Friday, May 20, 2011

Noise

Maybe you've been wondering what I've been up to for the past two weeks. It seems as though I just dropped off the face of the planet. I haven't blogged, haven't been on facebook much, and haven't tweeted quite as often as I usually do.

The past two weeks have included: graduating, getting a job, looking for a place to live, and moving. Actually, that's all been within the past week, but senior week prior to that was jam-packed with friends and whatnot. Sometime soon there will be a post dedicated to all of these events.

In the meantime, I have a more normal post.

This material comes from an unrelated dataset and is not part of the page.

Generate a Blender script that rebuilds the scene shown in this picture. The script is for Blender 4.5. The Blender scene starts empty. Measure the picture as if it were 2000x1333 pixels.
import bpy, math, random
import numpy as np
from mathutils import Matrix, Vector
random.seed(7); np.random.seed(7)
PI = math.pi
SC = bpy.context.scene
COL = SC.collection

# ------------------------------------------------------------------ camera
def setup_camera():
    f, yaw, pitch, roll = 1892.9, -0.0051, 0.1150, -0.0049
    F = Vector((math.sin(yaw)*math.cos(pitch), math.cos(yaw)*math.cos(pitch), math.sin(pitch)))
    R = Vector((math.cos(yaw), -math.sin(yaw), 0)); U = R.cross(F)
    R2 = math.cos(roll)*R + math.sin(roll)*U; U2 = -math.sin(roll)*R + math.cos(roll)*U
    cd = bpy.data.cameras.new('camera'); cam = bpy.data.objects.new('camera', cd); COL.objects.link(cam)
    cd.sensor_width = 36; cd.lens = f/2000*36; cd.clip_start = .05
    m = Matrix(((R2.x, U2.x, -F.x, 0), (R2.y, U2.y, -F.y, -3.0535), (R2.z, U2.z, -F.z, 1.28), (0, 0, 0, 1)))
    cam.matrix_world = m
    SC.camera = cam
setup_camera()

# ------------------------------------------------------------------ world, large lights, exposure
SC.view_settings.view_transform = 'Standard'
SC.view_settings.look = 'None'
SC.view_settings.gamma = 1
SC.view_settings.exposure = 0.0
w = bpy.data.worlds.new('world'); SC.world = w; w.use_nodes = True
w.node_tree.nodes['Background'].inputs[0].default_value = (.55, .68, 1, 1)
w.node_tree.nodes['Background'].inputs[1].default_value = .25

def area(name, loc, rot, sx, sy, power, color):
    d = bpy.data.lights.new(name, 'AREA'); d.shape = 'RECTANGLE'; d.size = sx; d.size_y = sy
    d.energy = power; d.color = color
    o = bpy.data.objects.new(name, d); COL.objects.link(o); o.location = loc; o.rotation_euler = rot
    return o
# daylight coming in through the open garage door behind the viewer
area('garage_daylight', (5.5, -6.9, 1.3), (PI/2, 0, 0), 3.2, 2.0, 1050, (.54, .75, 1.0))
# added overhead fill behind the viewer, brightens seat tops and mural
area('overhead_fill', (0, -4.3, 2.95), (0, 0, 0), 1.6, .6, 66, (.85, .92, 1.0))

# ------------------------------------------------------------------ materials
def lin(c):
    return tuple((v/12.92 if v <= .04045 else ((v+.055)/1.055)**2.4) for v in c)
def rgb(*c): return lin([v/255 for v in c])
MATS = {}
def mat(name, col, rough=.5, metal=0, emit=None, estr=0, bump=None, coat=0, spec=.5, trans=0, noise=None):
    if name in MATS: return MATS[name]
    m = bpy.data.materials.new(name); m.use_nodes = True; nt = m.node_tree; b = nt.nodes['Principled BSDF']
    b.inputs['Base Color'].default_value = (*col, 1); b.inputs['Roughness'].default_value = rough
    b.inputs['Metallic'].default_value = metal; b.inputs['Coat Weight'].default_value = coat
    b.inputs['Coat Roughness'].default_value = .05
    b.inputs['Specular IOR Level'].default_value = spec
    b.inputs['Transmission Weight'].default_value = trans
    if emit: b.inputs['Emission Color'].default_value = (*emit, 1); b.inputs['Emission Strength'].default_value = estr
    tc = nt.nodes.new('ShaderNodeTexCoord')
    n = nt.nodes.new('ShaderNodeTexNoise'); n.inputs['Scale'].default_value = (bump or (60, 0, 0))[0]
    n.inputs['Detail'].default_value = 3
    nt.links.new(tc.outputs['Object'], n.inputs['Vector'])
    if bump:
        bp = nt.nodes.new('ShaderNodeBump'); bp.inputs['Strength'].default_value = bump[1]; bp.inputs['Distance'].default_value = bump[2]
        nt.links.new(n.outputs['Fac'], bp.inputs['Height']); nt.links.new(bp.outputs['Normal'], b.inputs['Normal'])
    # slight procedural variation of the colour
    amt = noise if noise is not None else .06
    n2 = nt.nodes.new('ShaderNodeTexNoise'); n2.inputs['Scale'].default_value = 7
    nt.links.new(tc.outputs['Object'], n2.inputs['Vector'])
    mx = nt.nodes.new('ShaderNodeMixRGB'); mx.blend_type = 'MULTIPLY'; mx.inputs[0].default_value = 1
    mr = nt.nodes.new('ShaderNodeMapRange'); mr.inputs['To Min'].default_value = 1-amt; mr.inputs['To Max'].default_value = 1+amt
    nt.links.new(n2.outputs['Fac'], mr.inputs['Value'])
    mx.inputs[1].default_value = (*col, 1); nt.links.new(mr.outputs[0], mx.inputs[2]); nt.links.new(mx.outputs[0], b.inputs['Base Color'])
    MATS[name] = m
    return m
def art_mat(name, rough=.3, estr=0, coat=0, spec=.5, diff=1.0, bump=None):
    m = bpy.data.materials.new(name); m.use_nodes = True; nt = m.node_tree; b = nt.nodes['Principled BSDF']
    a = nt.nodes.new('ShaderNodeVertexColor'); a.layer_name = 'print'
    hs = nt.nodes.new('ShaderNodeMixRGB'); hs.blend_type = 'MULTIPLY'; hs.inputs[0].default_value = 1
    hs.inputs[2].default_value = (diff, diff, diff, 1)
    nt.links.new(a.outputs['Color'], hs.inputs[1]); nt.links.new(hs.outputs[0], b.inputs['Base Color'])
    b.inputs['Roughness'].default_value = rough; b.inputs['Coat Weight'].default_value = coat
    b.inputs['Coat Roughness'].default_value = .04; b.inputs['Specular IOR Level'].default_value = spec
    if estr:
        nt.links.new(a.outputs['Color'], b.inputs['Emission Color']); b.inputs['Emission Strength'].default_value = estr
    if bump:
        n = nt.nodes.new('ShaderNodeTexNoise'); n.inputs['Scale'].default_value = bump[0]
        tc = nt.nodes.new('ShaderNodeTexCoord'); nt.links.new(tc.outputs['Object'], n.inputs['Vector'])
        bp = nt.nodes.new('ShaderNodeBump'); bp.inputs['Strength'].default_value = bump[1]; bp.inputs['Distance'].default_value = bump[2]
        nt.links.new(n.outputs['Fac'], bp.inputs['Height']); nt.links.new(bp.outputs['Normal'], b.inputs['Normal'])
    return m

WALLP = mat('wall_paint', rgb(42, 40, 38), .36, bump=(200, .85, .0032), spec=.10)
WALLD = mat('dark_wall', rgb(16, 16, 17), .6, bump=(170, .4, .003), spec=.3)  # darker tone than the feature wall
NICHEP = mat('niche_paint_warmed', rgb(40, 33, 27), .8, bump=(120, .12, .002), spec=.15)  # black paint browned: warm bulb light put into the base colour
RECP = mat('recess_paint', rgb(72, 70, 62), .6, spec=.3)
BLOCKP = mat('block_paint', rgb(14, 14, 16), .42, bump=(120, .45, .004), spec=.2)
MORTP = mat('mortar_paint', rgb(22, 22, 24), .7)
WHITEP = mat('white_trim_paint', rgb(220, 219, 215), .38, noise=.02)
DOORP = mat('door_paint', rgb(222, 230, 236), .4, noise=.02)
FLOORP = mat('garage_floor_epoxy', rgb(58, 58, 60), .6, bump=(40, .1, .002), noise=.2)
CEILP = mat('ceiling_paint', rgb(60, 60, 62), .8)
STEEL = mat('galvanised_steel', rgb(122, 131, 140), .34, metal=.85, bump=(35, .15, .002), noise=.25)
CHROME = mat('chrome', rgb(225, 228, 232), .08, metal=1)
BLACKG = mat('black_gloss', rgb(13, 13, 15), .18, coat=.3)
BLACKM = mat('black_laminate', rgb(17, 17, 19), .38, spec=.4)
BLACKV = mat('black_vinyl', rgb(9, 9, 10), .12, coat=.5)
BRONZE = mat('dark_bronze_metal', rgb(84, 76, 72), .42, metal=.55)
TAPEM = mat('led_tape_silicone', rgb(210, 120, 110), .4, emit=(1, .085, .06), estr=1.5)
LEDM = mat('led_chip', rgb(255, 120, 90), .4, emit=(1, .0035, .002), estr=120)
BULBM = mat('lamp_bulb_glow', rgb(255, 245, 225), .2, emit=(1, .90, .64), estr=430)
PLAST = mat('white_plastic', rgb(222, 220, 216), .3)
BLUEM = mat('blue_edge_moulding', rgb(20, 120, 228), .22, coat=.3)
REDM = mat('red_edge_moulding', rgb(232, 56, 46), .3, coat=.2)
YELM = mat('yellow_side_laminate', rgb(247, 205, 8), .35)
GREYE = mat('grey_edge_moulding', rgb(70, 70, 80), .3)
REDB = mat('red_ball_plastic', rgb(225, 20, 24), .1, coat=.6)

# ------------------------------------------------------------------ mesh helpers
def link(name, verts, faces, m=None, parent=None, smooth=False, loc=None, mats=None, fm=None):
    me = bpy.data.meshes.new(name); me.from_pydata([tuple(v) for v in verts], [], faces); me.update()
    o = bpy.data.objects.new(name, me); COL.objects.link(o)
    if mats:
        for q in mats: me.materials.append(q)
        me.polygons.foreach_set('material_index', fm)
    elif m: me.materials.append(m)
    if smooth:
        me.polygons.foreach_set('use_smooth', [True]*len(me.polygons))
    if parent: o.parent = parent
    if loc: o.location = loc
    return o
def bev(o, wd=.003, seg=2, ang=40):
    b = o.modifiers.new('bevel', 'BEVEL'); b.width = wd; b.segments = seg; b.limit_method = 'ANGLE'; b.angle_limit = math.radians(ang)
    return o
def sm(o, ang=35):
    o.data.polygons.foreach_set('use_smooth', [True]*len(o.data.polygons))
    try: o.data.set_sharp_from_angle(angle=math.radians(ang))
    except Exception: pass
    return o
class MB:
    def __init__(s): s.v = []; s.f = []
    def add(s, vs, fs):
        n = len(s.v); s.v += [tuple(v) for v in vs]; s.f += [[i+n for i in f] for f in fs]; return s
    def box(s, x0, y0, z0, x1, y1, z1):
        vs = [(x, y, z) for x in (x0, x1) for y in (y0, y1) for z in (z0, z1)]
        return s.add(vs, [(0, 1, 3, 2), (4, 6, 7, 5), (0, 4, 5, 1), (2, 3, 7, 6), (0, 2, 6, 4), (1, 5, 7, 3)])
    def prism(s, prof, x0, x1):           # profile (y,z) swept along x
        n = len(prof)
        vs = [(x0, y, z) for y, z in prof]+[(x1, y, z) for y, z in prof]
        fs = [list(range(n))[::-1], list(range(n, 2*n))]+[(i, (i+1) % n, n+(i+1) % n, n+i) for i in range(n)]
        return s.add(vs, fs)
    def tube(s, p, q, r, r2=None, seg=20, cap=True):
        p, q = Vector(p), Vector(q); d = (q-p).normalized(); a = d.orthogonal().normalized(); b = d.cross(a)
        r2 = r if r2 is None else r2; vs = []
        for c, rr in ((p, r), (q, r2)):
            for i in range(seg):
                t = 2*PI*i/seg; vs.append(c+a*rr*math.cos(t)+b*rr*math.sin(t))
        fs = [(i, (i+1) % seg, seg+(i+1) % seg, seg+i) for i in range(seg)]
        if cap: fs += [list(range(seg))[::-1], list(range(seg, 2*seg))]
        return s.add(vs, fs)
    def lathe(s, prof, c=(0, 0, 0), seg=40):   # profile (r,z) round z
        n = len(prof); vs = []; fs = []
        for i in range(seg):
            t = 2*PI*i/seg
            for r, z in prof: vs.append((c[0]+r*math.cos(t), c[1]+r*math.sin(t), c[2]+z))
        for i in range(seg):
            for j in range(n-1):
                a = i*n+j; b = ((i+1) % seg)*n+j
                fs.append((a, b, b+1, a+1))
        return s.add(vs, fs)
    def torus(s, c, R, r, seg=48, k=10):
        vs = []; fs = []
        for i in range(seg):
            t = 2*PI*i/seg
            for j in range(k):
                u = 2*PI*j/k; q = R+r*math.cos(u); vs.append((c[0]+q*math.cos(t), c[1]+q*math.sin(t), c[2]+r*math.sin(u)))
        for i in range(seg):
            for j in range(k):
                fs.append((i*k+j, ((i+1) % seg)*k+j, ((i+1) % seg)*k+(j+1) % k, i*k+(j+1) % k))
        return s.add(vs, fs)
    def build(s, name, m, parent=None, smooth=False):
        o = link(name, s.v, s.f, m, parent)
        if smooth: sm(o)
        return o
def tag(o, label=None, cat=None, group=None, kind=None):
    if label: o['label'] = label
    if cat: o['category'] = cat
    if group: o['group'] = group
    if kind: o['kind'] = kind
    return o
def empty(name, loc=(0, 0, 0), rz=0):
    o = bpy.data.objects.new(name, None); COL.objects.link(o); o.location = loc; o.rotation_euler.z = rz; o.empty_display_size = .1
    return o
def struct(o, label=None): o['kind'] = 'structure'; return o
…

Today, as I completed the setup of my new room, I decided to play guitar and bust out the good 'ole pedal board. Right now, that's a Boss GT-10, Boss RC-20XL, and a PreSonus TubePRE preamp.

This was just a for-fun time for me. A chance to play around with some new sounds and experiment. It wasn't about practicing and it wasn't about writing. It was about sound and music.

I list sound and music separately for a reason. Music is notes, rhythm, meter, and structure. Sound, in this case, is how music interacts with its environment. There is a lot of overlap between the two, but it is important, in this look at things, that they be viewed separately.

As far as the music side goes, I began with some riffs that I have been working on. This includes some real neat math jams as well as some live looping. Once I got into the live looping, as it often times does, it got out of hand.

One of the beauties of live looping is that it allows structure alongside chaos and meshes them seamlessly. When you have effects out the wazoo, you can incorporate this into your jamming. And it's beautiful. The structure/chaos coupling is the basis of a lot of experimental music, including more experimental post-rock.

This is stuff that I live to play. And I use "play" rather loosely. By the end of the jamming, "play" included things like heavily processed feedback loops, rubbing the neck of the guitar on the amp, etc.

This is where music and sound begin to diverge and is why a lot of people don't get or can't handle this type of music.

The music began as the notes and continued as the looped material. The whole jam was music, but only loosely through that structure.

As the jam progressed, parts of it diverged from music to only be sound. The way a guitar feeds-back with delay, reverb, vibrato, and distortion is often times noise; sound free from music. As the sounds build on themselves and take shape, though there are musical undertones in the looped material, the vast soundscapes in the foreground are what you feel.

You feel the music in the sound, but, more prevalently, you feel the sound. It's almost a form of sensory deprivation in that it is all that you sense. You hear sound and connect so deeply that you forget to smell or taste - you only hear.

And then you remove the droning; you turn off the amp suddenly or stop the loop. And there is silence. You go from being entrenched in the sound to being overwhelmed by silence. The noise ends so abruptly that it disorients you and the silence becomes a part of noise.